### [GIVEN PROBLEM]
Write out the whole listing word for word.

### [PROVIDED DATA]
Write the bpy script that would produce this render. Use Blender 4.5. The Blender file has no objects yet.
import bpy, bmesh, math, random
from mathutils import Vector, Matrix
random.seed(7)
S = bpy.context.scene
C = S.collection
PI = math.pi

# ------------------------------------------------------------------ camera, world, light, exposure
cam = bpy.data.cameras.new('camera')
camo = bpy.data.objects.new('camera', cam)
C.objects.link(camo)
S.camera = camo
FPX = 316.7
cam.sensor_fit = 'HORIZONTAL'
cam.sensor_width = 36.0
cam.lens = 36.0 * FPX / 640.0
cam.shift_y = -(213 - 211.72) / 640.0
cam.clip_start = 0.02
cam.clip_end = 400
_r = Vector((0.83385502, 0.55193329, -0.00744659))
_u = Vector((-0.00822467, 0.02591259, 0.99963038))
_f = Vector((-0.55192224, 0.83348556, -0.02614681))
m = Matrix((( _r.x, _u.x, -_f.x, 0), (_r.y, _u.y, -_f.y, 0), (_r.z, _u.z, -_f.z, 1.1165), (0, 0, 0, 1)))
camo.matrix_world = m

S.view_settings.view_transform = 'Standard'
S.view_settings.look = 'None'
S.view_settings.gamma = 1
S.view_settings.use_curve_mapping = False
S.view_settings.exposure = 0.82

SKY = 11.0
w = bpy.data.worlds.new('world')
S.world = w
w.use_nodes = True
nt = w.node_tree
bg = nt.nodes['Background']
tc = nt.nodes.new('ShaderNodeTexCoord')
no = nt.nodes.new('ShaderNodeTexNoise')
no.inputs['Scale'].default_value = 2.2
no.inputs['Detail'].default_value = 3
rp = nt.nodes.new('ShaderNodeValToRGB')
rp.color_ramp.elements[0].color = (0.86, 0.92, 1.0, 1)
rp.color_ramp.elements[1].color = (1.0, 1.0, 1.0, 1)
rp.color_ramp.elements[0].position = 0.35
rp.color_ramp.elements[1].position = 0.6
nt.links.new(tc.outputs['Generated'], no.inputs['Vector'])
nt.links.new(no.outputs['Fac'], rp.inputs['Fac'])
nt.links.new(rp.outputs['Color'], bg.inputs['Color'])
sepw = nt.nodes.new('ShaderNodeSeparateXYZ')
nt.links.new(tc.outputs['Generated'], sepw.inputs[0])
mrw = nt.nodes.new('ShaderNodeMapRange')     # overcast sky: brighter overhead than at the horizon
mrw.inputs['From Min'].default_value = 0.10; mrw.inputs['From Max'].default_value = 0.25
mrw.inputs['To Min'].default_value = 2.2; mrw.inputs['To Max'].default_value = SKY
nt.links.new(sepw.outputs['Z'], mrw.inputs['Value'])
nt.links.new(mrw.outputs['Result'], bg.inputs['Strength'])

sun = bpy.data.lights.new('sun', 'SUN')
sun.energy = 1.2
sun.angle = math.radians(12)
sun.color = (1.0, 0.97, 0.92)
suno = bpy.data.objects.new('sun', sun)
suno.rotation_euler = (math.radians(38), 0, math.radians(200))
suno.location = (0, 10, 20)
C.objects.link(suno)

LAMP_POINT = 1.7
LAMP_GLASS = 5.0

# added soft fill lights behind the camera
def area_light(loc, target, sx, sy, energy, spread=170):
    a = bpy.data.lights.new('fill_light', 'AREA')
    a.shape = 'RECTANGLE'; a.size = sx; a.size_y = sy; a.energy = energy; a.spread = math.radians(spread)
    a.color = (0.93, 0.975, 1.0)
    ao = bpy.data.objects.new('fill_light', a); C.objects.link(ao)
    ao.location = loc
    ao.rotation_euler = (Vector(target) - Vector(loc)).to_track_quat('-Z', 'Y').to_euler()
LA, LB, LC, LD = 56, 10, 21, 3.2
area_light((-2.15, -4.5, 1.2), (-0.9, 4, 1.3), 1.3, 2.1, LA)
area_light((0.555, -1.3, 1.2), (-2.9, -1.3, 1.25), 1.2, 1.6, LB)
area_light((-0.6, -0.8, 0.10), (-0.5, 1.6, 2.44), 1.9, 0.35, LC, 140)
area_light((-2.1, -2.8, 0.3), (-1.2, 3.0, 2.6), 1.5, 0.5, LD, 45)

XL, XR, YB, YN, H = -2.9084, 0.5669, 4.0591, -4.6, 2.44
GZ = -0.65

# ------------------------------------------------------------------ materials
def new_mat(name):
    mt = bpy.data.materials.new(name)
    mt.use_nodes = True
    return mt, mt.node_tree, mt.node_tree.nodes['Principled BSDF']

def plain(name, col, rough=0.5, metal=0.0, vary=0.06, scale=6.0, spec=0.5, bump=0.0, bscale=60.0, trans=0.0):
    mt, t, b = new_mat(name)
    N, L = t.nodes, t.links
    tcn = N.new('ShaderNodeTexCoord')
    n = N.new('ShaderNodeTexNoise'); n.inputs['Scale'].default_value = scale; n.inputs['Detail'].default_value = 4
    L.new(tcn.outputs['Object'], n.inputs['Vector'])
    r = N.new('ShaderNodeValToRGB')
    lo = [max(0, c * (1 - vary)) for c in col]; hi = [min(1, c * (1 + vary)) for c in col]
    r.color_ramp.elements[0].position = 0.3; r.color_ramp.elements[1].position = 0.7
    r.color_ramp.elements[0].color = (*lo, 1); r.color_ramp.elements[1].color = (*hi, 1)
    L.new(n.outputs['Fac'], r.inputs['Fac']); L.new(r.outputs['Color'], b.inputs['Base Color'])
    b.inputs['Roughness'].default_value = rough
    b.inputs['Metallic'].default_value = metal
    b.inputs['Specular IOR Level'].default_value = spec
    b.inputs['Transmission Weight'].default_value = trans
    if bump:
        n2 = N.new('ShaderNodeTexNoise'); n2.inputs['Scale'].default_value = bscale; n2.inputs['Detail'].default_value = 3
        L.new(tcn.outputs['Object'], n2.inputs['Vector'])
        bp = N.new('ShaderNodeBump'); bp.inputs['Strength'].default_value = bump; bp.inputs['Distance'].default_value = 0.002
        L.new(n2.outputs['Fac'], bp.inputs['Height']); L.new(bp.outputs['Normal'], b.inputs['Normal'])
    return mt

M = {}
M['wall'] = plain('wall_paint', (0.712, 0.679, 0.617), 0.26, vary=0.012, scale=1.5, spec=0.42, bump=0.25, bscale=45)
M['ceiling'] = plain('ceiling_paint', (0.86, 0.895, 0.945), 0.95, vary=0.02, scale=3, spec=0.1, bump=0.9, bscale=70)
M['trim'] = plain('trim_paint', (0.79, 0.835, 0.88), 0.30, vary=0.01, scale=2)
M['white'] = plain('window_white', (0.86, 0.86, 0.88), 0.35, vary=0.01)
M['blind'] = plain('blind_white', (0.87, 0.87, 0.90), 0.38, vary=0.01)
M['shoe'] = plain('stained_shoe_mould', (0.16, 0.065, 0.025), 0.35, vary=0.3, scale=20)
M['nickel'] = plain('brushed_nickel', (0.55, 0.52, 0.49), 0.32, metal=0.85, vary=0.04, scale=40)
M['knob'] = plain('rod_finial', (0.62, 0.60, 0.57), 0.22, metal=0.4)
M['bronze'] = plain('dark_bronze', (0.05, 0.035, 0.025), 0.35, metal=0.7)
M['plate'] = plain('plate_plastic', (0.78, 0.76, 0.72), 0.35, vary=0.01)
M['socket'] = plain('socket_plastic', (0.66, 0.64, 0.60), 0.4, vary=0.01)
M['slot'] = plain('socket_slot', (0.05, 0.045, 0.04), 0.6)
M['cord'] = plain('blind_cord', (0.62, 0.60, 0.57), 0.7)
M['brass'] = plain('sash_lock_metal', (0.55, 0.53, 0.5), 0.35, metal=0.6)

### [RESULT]
Write the bpy script that would produce this render. Use Blender 4.5. The Blender file has no objects yet.
import bpy, bmesh, math, random
from mathutils import Vector, Matrix
random.seed(7)
S = bpy.context.scene
C = S.collection
PI = math.pi

# ------------------------------------------------------------------ camera, world, light, exposure
cam = bpy.data.cameras.new('camera')
camo = bpy.data.objects.new('camera', cam)
C.objects.link(camo)
S.camera = camo
FPX = 316.7
cam.sensor_fit = 'HORIZONTAL'
cam.sensor_width = 36.0
cam.lens = 36.0 * FPX / 640.0
cam.shift_y = -(213 - 211.72) / 640.0
cam.clip_start = 0.02
cam.clip_end = 400
_r = Vector((0.83385502, 0.55193329, -0.00744659))
_u = Vector((-0.00822467, 0.02591259, 0.99963038))
_f = Vector((-0.55192224, 0.83348556, -0.02614681))
m = Matrix((( _r.x, _u.x, -_f.x, 0), (_r.y, _u.y, -_f.y, 0), (_r.z, _u.z, -_f.z, 1.1165), (0, 0, 0, 1)))
camo.matrix_world = m

S.view_settings.view_transform = 'Standard'
S.view_settings.look = 'None'
S.view_settings.gamma = 1
S.view_settings.use_curve_mapping = False
S.view_settings.exposure = 0.82

SKY = 11.0
w = bpy.data.worlds.new('world')
S.world = w
w.use_nodes = True
nt = w.node_tree
bg = nt.nodes['Background']
tc = nt.nodes.new('ShaderNodeTexCoord')
no = nt.nodes.new('ShaderNodeTexNoise')
no.inputs['Scale'].default_value = 2.2
no.inputs['Detail'].default_value = 3
rp = nt.nodes.new('ShaderNodeValToRGB')
rp.color_ramp.elements[0].color = (0.86, 0.92, 1.0, 1)
rp.color_ramp.elements[1].color = (1.0, 1.0, 1.0, 1)
rp.color_ramp.elements[0].position = 0.35
rp.color_ramp.elements[1].position = 0.6
nt.links.new(tc.outputs['Generated'], no.inputs['Vector'])
nt.links.new(no.outputs['Fac'], rp.inputs['Fac'])
nt.links.new(rp.outputs['Color'], bg.inputs['Color'])
sepw = nt.nodes.new('ShaderNodeSeparateXYZ')
nt.links.new(tc.outputs['Generated'], sepw.inputs[0])
mrw = nt.nodes.new('ShaderNodeMapRange')     # overcast sky: brighter overhead than at the horizon
mrw.inputs['From Min'].default_value = 0.10; mrw.inputs['From Max'].default_value = 0.25
mrw.inputs['To Min'].default_value = 2.2; mrw.inputs['To Max'].default_value = SKY
nt.links.new(sepw.outputs['Z'], mrw.inputs['Value'])
nt.links.new(mrw.outputs['Result'], bg.inputs['Strength'])

sun = bpy.data.lights.new('sun', 'SUN')
sun.energy = 1.2
sun.angle = math.radians(12)
sun.color = (1.0, 0.97, 0.92)
suno = bpy.data.objects.new('sun', sun)
suno.rotation_euler = (math.radians(38), 0, math.radians(200))
suno.location = (0, 10, 20)
C.objects.link(suno)

LAMP_POINT = 1.7
LAMP_GLASS = 5.0

# added soft fill lights behind the camera
def area_light(loc, target, sx, sy, energy, spread=170):
    a = bpy.data.lights.new('fill_light', 'AREA')
    a.shape = 'RECTANGLE'; a.size = sx; a.size_y = sy; a.energy = energy; a.spread = math.radians(spread)
    a.color = (0.93, 0.975, 1.0)
    ao = bpy.data.objects.new('fill_light', a); C.objects.link(ao)
    ao.location = loc
    ao.rotation_euler = (Vector(target) - Vector(loc)).to_track_quat('-Z', 'Y').to_euler()
LA, LB, LC, LD = 56, 10, 21, 3.2
area_light((-2.15, -4.5, 1.2), (-0.9, 4, 1.3), 1.3, 2.1, LA)
area_light((0.555, -1.3, 1.2), (-2.9, -1.3, 1.25), 1.2, 1.6, LB)
area_light((-0.6, -0.8, 0.10), (-0.5, 1.6, 2.44), 1.9, 0.35, LC, 140)
area_light((-2.1, -2.8, 0.3), (-1.2, 3.0, 2.6), 1.5, 0.5, LD, 45)

XL, XR, YB, YN, H = -2.9084, 0.5669, 4.0591, -4.6, 2.44
GZ = -0.65

# ------------------------------------------------------------------ materials
def new_mat(name):
    mt = bpy.data.materials.new(name)
    mt.use_nodes = True
    return mt, mt.node_tree, mt.node_tree.nodes['Principled BSDF']

def plain(name, col, rough=0.5, metal=0.0, vary=0.06, scale=6.0, spec=0.5, bump=0.0, bscale=60.0, trans=0.0):
    mt, t, b = new_mat(name)
    N, L = t.nodes, t.links
    tcn = N.new('ShaderNodeTexCoord')
    n = N.new('ShaderNodeTexNoise'); n.inputs['Scale'].default_value = scale; n.inputs['Detail'].default_value = 4
    L.new(tcn.outputs['Object'], n.inputs['Vector'])
    r = N.new('ShaderNodeValToRGB')
    lo = [max(0, c * (1 - vary)) for c in col]; hi = [min(1, c * (1 + vary)) for c in col]
    r.color_ramp.elements[0].position = 0.3; r.color_ramp.elements[1].position = 0.7
    r.color_ramp.elements[0].color = (*lo, 1); r.color_ramp.elements[1].color = (*hi, 1)
    L.new(n.outputs['Fac'], r.inputs['Fac']); L.new(r.outputs['Color'], b.inputs['Base Color'])
    b.inputs['Roughness'].default_value = rough
    b.inputs['Metallic'].default_value = metal
    b.inputs['Specular IOR Level'].default_value = spec
    b.inputs['Transmission Weight'].default_value = trans
    if bump:
        n2 = N.new('ShaderNodeTexNoise'); n2.inputs['Scale'].default_value = bscale; n2.inputs['Detail'].default_value = 3
        L.new(tcn.outputs['Object'], n2.inputs['Vector'])
        bp = N.new('ShaderNodeBump'); bp.inputs['Strength'].default_value = bump; bp.inputs['Distance'].default_value = 0.002
        L.new(n2.outputs['Fac'], bp.inputs['Height']); L.new(bp.outputs['Normal'], b.inputs['Normal'])
    return mt

M = {}
M['wall'] = plain('wall_paint', (0.712, 0.679, 0.617), 0.26, vary=0.012, scale=1.5, spec=0.42, bump=0.25, bscale=45)
M['ceiling'] = plain('ceiling_paint', (0.86, 0.895, 0.945), 0.95, vary=0.02, scale=3, spec=0.1, bump=0.9, bscale=70)
M['trim'] = plain('trim_paint', (0.79, 0.835, 0.88), 0.30, vary=0.01, scale=2)
M['white'] = plain('window_white', (0.86, 0.86, 0.88), 0.35, vary=0.01)
M['blind'] = plain('blind_white', (0.87, 0.87, 0.90), 0.38, vary=0.01)
M['shoe'] = plain('stained_shoe_mould', (0.16, 0.065, 0.025), 0.35, vary=0.3, scale=20)
M['nickel'] = plain('brushed_nickel', (0.55, 0.52, 0.49), 0.32, metal=0.85, vary=0.04, scale=40)
M['knob'] = plain('rod_finial', (0.62, 0.60, 0.57), 0.22, metal=0.4)
M['bronze'] = plain('dark_bronze', (0.05, 0.035, 0.025), 0.35, metal=0.7)
M['plate'] = plain('plate_plastic', (0.78, 0.76, 0.72), 0.35, vary=0.01)
M['socket'] = plain('socket_plastic', (0.66, 0.64, 0.60), 0.4, vary=0.01)
M['slot'] = plain('socket_slot', (0.05, 0.045, 0.04), 0.6)
M['cord'] = plain('blind_cord', (0.62, 0.60, 0.57), 0.7)
M['brass'] = plain('sash_lock_metal', (0.55, 0.53, 0.5), 0.35, metal=0.6)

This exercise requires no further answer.